La seconde décision concerne l'application de l'article 5, point 1, sous b), dans le contexte de la fourniture des services dans plusieurs Etat membres. Sur fond d'un litige entre une société luxembourgeoise assignée en Autriche par son agent qui, tout en étant domicilié à Amstteten (Autriche), exerçait ses activités dans plusieurs pays, la Cour a été amenée à se prononcer sur l'applicabilité de la disposition en question et la détermination du lieu d'exécution de l'obligation litigieuse.

Tout d'abord, en écartant les arguments tirés de l'arrêt C-256/00, Besix, soulevés par la société commettante, la Cour a tranché en faveur de l'applicabilité de l'article 5, point 1, dans le cas d'une obligation qui se caractérise par la multiplicité des endroits d'exécution. Rappelons que dans l'affaire Besix, la Cour avait exclu l'application de l'article 5, point 1, dans le cas des litiges portant sur une obligation qui ne comporte pas de limitation géographique, en l'occurrence l'obligation découlant d'une clause de non-concurrence, en forçant ainsi le demandeur à assigner le défendeur devant les tribunaux du domicile de ce dernier, conformément à l'article 2 du Règlement Bruxelles I.

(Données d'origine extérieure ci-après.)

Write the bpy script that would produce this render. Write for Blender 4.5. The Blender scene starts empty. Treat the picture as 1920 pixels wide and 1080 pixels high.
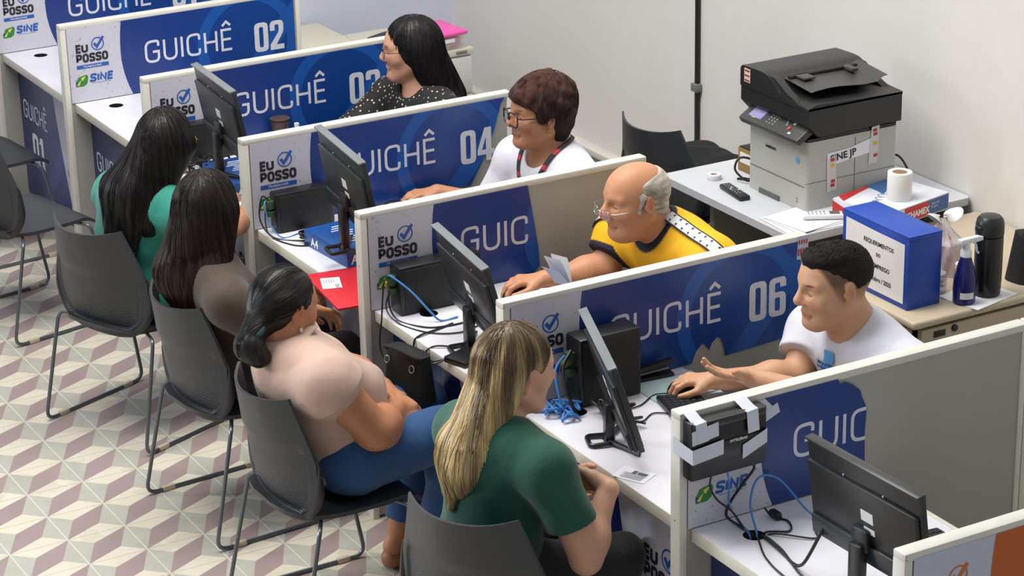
import bpy, bmesh, math, random
import numpy as np
from math import sin, cos, pi, radians as R
from mathutils import Vector as V, Matrix as M4, Euler
from mathutils.geometry import tessellate_polygon
random.seed(4); np.random.seed(4)
S = bpy.context.scene; COL = S.collection

# ---------------------------------------------------------------- camera
camd = bpy.data.cameras.new('camera'); camd.sensor_width = 36; camd.lens = 36*4590.1/1920
cam = bpy.data.objects.new('camera', camd); COL.objects.link(cam); S.camera = cam
AZ, EL, RO = .5108, -.3680, -.0223
fw = V((sin(AZ)*cos(EL), cos(AZ)*cos(EL), sin(EL))); r0 = V((cos(AZ), -sin(AZ), 0)); u0 = r0.cross(fw)
rt = cos(RO)*r0+sin(RO)*u0; up = -sin(RO)*r0+cos(RO)*u0
m = M4((( rt.x, up.x, -fw.x, -2.2515), (rt.y, up.y, -fw.y, -7.653), (rt.z, up.z, -fw.z, 3.6538), (0, 0, 0, 1)))
cam.matrix_world = m; camd.clip_start = .1; camd.clip_end = 60
# ---------------------------------------------------------------- world, daylight and ceiling light, exposure
w = bpy.data.worlds.new('world'); S.world = w; w.use_nodes = True
w.node_tree.nodes['Background'].inputs[0].default_value = (.93, .96, 1, 1)
w.node_tree.nodes['Background'].inputs[1].default_value = .19
def area(name, loc, aim, sx, sy, e, col=(1, 1, 1)):
    l = bpy.data.lights.new(name, 'AREA'); l.shape = 'RECTANGLE'; l.size = sx; l.size_y = sy; l.energy = e; l.color = col
    o = bpy.data.objects.new(name, l); COL.objects.link(o); o.location = loc
    o.rotation_euler = (V(aim)-V(loc)).to_track_quat('-Z', 'Y').to_euler(); return o
area('daylight_opening', (-5.2, 5.0, 3.2), (.8, .2, .5), 4.0, 2.6, 1080, (.90, .95, 1))
area('hall_ceiling_light', (.3, -.6, 5.4), (1.2, -.6, 0), 2.2, 4.5, 180, (1, .97, .92))
S.view_settings.view_transform = 'Standard'; S.view_settings.look = 'None'
S.view_settings.gamma = 1; S.view_settings.use_curve_mapping = False; S.view_settings.exposure = 1.08

# ---------------------------------------------------------------- materials
def lin(c):
    if isinstance(c, str): c = [int(c[i:i+2], 16)/255 for i in (0, 2, 4)]
    return tuple((x/12.92 if x <= .04045 else ((x+.055)/1.055)**2.4) for x in c[:3])+(1,)
MATS = {}
def mat(name, col, rough=.5, metal=0., noise=0., nscale=8., bump=0., bscale=60., col2=None, spec=.5, alpha=1., trans=0., emit=0., stretch=None, sheen=0., sss=0.):
    if name in MATS: return MATS[name]
    m = bpy.data.materials.new(name); m.use_nodes = True; nt = m.node_tree; b = nt.nodes['Principled BSDF']
    b.inputs['Base Color'].default_value = lin(col); b.inputs['Roughness'].default_value = rough
    b.inputs['Metallic'].default_value = metal; b.inputs['Specular IOR Level'].default_value = spec
    if trans: b.inputs['Transmission Weight'].default_value = trans
    if alpha < 1: b.inputs['Alpha'].default_value = alpha
    if sheen: b.inputs['Sheen Weight'].default_value = sheen
    if sss: b.inputs['Subsurface Weight'].default_value = sss; b.inputs['Subsurface Radius'].default_value = (.012, .005, .003); b.inputs['Subsurface Scale'].default_value = 1
    tc = nt.nodes.new('ShaderNodeTexCoord'); mp = nt.nodes.new('ShaderNodeMapping'); nt.links.new(tc.outputs['Object'], mp.inputs[0])
    if stretch: mp.inputs['Scale'].default_value = stretch
    if noise or col2:
        n = nt.nodes.new('ShaderNodeTexNoise'); n.inputs['Scale'].default_value = nscale; n.inputs['Detail'].default_value = 6
        nt.links.new(mp.outputs[0], n.inputs['Vector'])
        r = nt.nodes.new('ShaderNodeValToRGB'); r.color_ramp.elements[0].position = .35; r.color_ramp.elements[1].position = .65
        c1 = lin(col); c2 = lin(col2) if col2 else tuple(x*(1-noise) for x in c1[:3])+(1,)
        r.color_ramp.elements[0].color = c2; r.color_ramp.elements[1].color = c1
        nt.links.new(n.outputs[0], r.inputs[0]); nt.links.new(r.outputs[0], b.inputs['Base Color'])
    if bump:
        n = nt.nodes.new('ShaderNodeTexNoise'); n.inputs['Scale'].default_value = bscale; n.inputs['Detail'].default_value = 4
        nt.links.new(mp.outputs[0], n.inputs['Vector'])
        bp = nt.nodes.new('ShaderNodeBump'); bp.inputs['Strength'].default_value = bump; bp.inputs['Distance'].default_value = .01
        nt.links.new(n.outputs[0], bp.inputs['Height']); nt.links.new(bp.outputs[0], b.inputs['Normal'])
    MATS[name] = m; return m
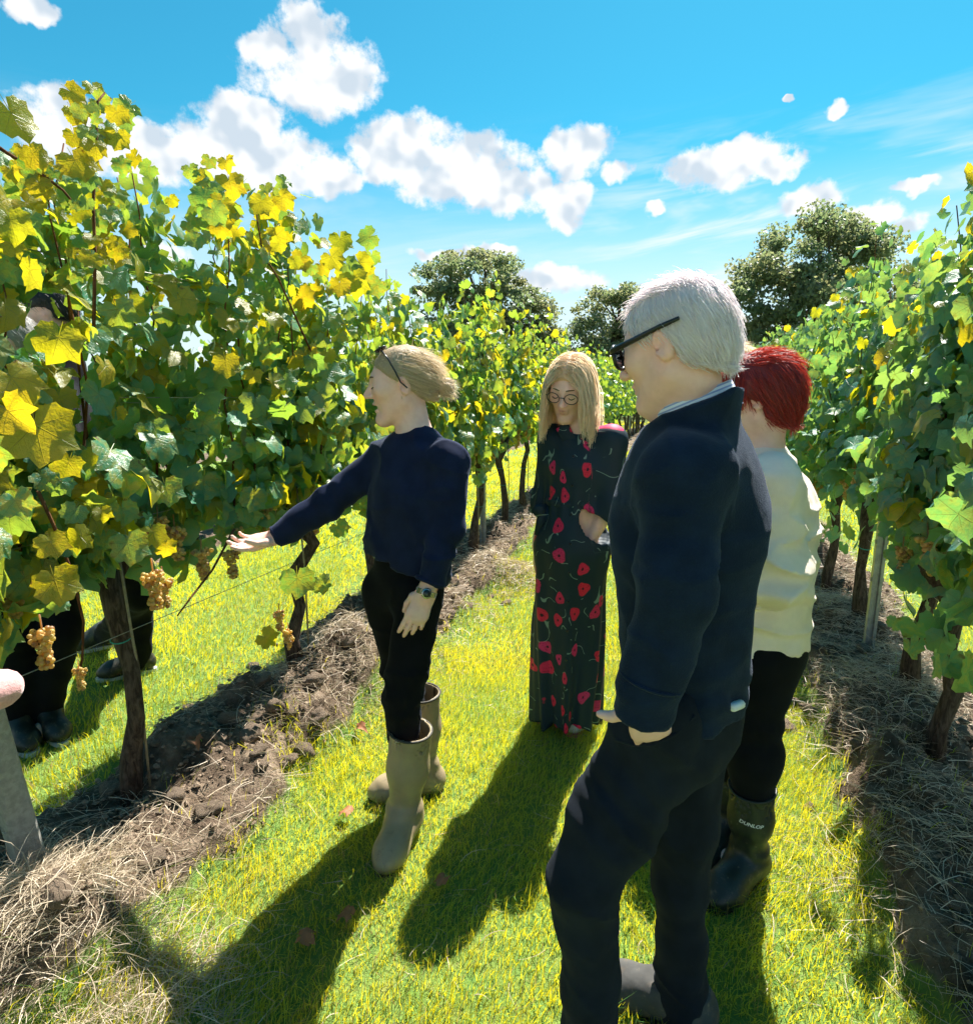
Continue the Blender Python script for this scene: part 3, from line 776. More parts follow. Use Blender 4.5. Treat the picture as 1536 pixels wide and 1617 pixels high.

En second lieu, en soulignant le rôle des principes de prévisibilité et de proximité comme les principes fondamentaux du système de règles de compétence internationale créé par le Règlement Bruxelles I, la Cour a remarqué que ces deux principes sont réalisés, d'une part, par la concentration de la compétence judiciaire au lieu de la fourniture des services, en vertu du contrat en cause, et, d'autre part, par la détermination d'une compétence judiciaire unique pour toutes les prétentions fondées sur ce contrat. En poursuivant son raisonnement dans cet esprit, la Cour a tenté de déterminer un endroit unique qui pourrait être considéré, en l'espèce, comme le lieu de l'exécution du contrat de fourniture de services au sens l'article 5, point 1, sous b). A ce titre, la Cour a remarqué que dans le cas où les dispositions du contrat ne permettent pas de déterminer le lieu de la fourniture principale des services, soit parce qu'elles prévoient une pluralité de lieux de fourniture, soit parce qu'elles ne prévoient explicitement aucun lieu spécifique de fourniture, mais que l'agent a déjà fourni de tels services, il convient, à titre subsidiaire, de prendre en considération le lieu où il a effectivement déployé, de manière prépondérante, ses activités en exécution du contrat. En cas d'impossibilité de déterminer le lieu de la fourniture principale des services sur la base tant des dispositions du contrat lui-même que de son exécution effective, il faut retenir, selon la Cour, le lieu où cet agent est domicilié. Ce lieu est, d'après la Cour, toujours susceptible d'être identifié avec certitude et est donc prévisible. De plus, il présente un lien de proximité avec le litige dès lors que l'agent y fournira, selon toute probabilité, une partie non négligeable de ses services.